Nun möchte ich es mir sparen, hier eine Riesenrechnung aufzumachen, und die eingesparten Kohlenmonoxide und -dioxide aufzurechnen gegen die mehr produzierten Stickoxide dank des deutschen Dieselwahns. Gefühlt gibt es hier aber keine Fortschritte.
Wobei halt auch noch dazukommt, daß Stickoxide nicht nur 298-mal schädlicher für unser Klima sind als Kohlenoxide, sondern daß sie auch noch die Atemwege von Säugetieren wie Eichhörnchen, Pferden, und von uns Menschen schädigen.
Es spricht jedenfalls alles dafür, daß wir diese Diesel- Sonderrolle aufgeben sollten. Zuallererst natürlich durch einen Abbau der Subventionen. Auf Dieselkraftstoff sollte die gleiche Mineralölsteuer aufgeschlagen werden wie auf Benzin, und auch die Abschreibungsmöglichkeiten für Firmenwagen sollten begrenzt oder gedeckelt werden. Wer SUV fahren will, soll dafür zumindest fett blechen dürfen.
Und dann darf man natürlich gern darüber nachdenken, ob man die Dieselfahrer selbst entschädigen kann. Schließlich haben sie - wenn auch aus falschem Antrieb heraus - viel Geld dafür bezahlt, daß sie eine Karre fahren dürfen, die nicht das tut was ihnen versprochen wurde.

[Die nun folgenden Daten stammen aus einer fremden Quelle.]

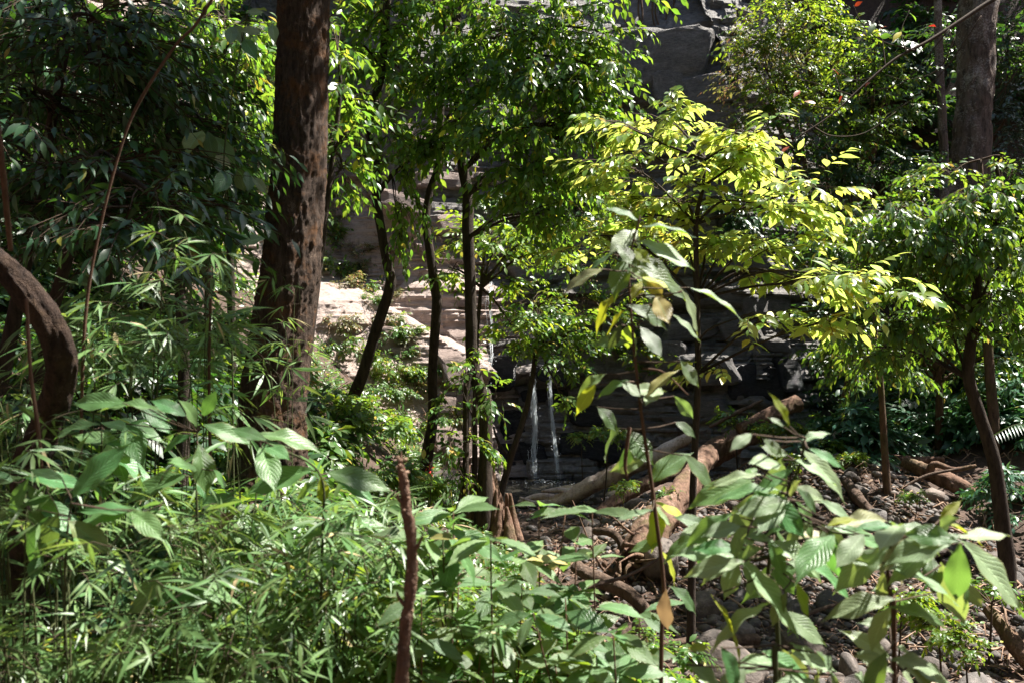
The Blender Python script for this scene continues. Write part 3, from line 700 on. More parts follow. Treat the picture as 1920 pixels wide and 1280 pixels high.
# stones of the stream bed
def stone_mat(name, a, b, c):
    m, N, L, B = nodes_of(name); v = coords(N, L); oi = N.new('ShaderNodeObjectInfo'); geo = N.new('ShaderNodeNewGeometry')
    n1 = noise(N, L, v, 2.2, 6, 0.7); n2 = noise(N, L, v, 14, 4)
    r_ = ramp(N, [(0.3, a), (0.55, b), (0.78, c)]); L.new(n1, r_.inputs[0])
    h = N.new('ShaderNodeHueSaturation'); L.new(r_.outputs[0], h.inputs['Color'])
    rr = mathn(N, L, 'FRACT', mathn(N, L, 'ADD', oi.outputs['Random'], geo.outputs['Random Per Island']))
    L.new(mathn(N, L, 'ADD', mathn(N, L, 'MULTIPLY', rr, 0.9), 0.5), h.inputs['Value'])
    L.new(mathn(N, L, 'ADD', mathn(N, L, 'MULTIPLY', mathn(N, L, 'FRACT', mathn(N, L, 'MULTIPLY', rr, 17.0)), 0.9), 0.4), h.inputs['Saturation'])
    L.new(h.outputs[0], B.inputs['Base Color']); B.inputs['Roughness'].default_value = 0.8
    bump(N, L, B, mathn(N, L, 'ADD', n1, mathn(N, L, 'MULTIPLY', n2, 0.3)), 0.5, 0.08); return m
M['stone'] = stone_mat('stream_stone', (0.032, 0.026, 0.022), (0.098, 0.080, 0.069), (0.20, 0.168, 0.148))
rocks = [mesh_np('stone', *[(V, None, T) for V, T in [boulder(300 + k, 3, 0.68, 0.22, 6)]][0], M['stone']) for k in range(10)]
pebb = [boulder(330 + k, 1, 0.6, 0.25, 5) for k in range(8)]
def boulder_at(px, py, d, w, h, label, k, rot=0.0):
    p = P(px, py, d); g = float(ground_z(p[0], p[1])); sx = w * d / F / 2; sz = h * d / F / 2
    o = link('boulder', rocks[k % 10], None, (p[0], p[1], g + sz * 0.45)); o.scale = (sx, sx * 0.8, sz / 0.68); o.rotation_euler = (0.1 * rng.normal(), 0.1 * rng.normal(), rot)
    return tag(o, label, 'boulder', 'boulders in the stream bed')
BIG = [(1345, 935, 10.2, 64, 54, 'round mossy grey boulder beside the fallen logs'), (1412, 925, 10.6, 60, 50, 'grey boulder right of the mossy one behind the pale leaves'), (1212, 1110, 8.2, 60, 44, 'rounded grey boulder beside the thin leaning branch'),
       (1385, 1125, 8.0, 90, 60, 'brown boulder behind the spotted yellow leaf'), (1375, 1195, 7.3, 190, 70, 'wide flat dark boulder at the bottom of the stream bed'), (1340, 1150, 7.7, 80, 60, 'dark upright boulder next to the thin dark stem'),
       (1590, 1185, 7.3, 70, 60, 'dark rounded boulder in the middle of the gravel'), (1640, 1275, 6.9, 130, 60, 'grey boulder at the bottom edge of the gravel'), (1570, 1225, 7.0, 60, 44, 'smooth dark stone near the bottom of the gravel'),
       (1740, 1220, 7.2, 70, 60, 'blocky dark boulder right of the bright creeping shrub'), (1870, 985, 9.4, 90, 70, 'brown boulder behind the dark leaning trunk'), (1790, 970, 9.8, 70, 40, 'low dark boulder left of the leaning trunk'),
       (1720, 985, 9.8, 110, 44, 'mossy brown boulder under the tangled logs'), (1560, 1030, 8.8, 90, 44, 'low brown boulder half hidden by pale leaves'), (1640, 940, 10.4, 60, 40, 'small grey boulder under the thin reddish trunk'),
       (1830, 1262, 6.9, 100, 50, 'reddish brown boulder in the bottom right corner'), (1500, 1130, 7.8, 130, 50, 'long dark boulder behind the big pale leaf'), (840, 900, 13.8, 90, 60, 'brown boulder in shade left of the pool'), (1240, 1040, 9.4, 120, 90, 'big brown earth covered boulder under the root mass')]
for k, (px, py, d, w, h, lab) in enumerate(BIG): boulder_at(px, py, d, w, h, lab, k, k * 1.3)
def bed_points(n, r):
    out = []
    while len(out) < n:
        y = r.uniform(6.3, 16.0, 4000); xe = np.interp(y, [4, 7, 10, 12, 15, 18], [0.9, 0.75, 0.4, 0.1, -0.4, -0.7]); xr = np.interp(y, [0, 7, 11, 15, 18], [8.2, 6.6, 5.6, 5.0, 6.2])
        x = xe + (xr - xe) * r.random(4000); px = 960 + x / y * F
        ok = (px < 1990) & (r.random(4000) < np.clip((x - xe) / 1.2, 0.1, 1) * np.where(y > 12, 0.5, 1)); out += list(zip(x[ok], y[ok]))
    return np.array(out[:n])
r = np.random.default_rng(21)
for x, y in bed_points(280, r):
    s = r.lognormal(-2.45, 0.45); g = float(ground_z(x, y))
    o = link('stone', rocks[int(r.integers(10))], None, (x, y, g + s * 0.10)); o.scale = (s, s * r.uniform(0.7, 1), s * r.uniform(0.8, 1.1)); o.rotation_euler = (r.normal(0, 0.3), r.normal(0, 0.3), r.random() * 6.3)
    tag(o, 'rounded grey brown stone lying in the stream bed', 'stone', 'stones in the stream bed')
pts = bed_points(7500, r); parts = []
pz = ground_z(pts[:, 0], pts[:, 1])
for k, (x, y) in enumerate(pts):
    V, T = pebb[k % 8]; s = r.lognormal(-3.3, 0.45); a = r.random() * 6.3; c_, s_ = math.cos(a), math.sin(a)
    parts.append((np.stack([V[:, 0] * c_ - V[:, 1] * s_, V[:, 0] * s_ + V[:, 1] * c_, V[:, 2]], -1) * s + [x, y, pz[k] + s * 0.25], np.zeros((0, 4), int), T))
V, Q, T = join(parts)
tag(link('gravel', mesh_np('gravel', V, Q, T, M['stone'])), 'grey brown gravel between the larger stones', 'gravel', None, 'stuff')

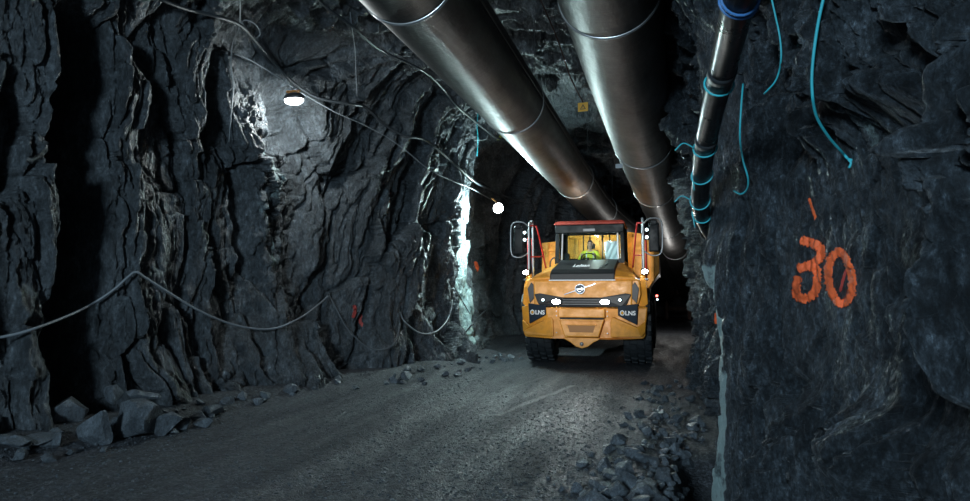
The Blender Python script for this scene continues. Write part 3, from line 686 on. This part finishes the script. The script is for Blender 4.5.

Eine Aufrüstung der bestehenden Fahrzeuge auf aktuelles Schadstoffniveau, natürlich Kosten der schadensverursachenden Dieselindustrie, muß hier mindestens drin sein.
Ggf. dürfen Verbraucher auch gegen die Verursacher auf Entschädigung oder Rücknahme klagen, so wie im Rest der Welt auch passiert ist. Scheiß auf die Gewinnwarnung von VW. Wenn ihnen dadurch Geld für Investitionen fehlt, dann können sie sich das so beschaffen, wie das jedes andere Wirtschaftsunternehmen auch tut: Durch die Ausgabe neuer Aktien oder durch die Aufnahme eines Kredits.

Und PS: Einen Gag habe ich mir noch für ganz zum Schluß aufgehoben: Laut WHO gelten Dieselabgase seit 2012 als "krebserregend", Benziner- Abgase hingegen nur als "potentiell krebserregend". Noch Fragen?


*Erinnert sich noch jemand an die alten Witze über asiatische Autos? Daß die einen zweiten Tank hätten, in die Man Reis einfüllen müsse? Wer hätte gedacht, daß deutsche Autobauer diesen Gag in Echt umsetzen, und daß dann keine Weißwurst eingefüllt werden muß, oder Bier? Sondern Pipi!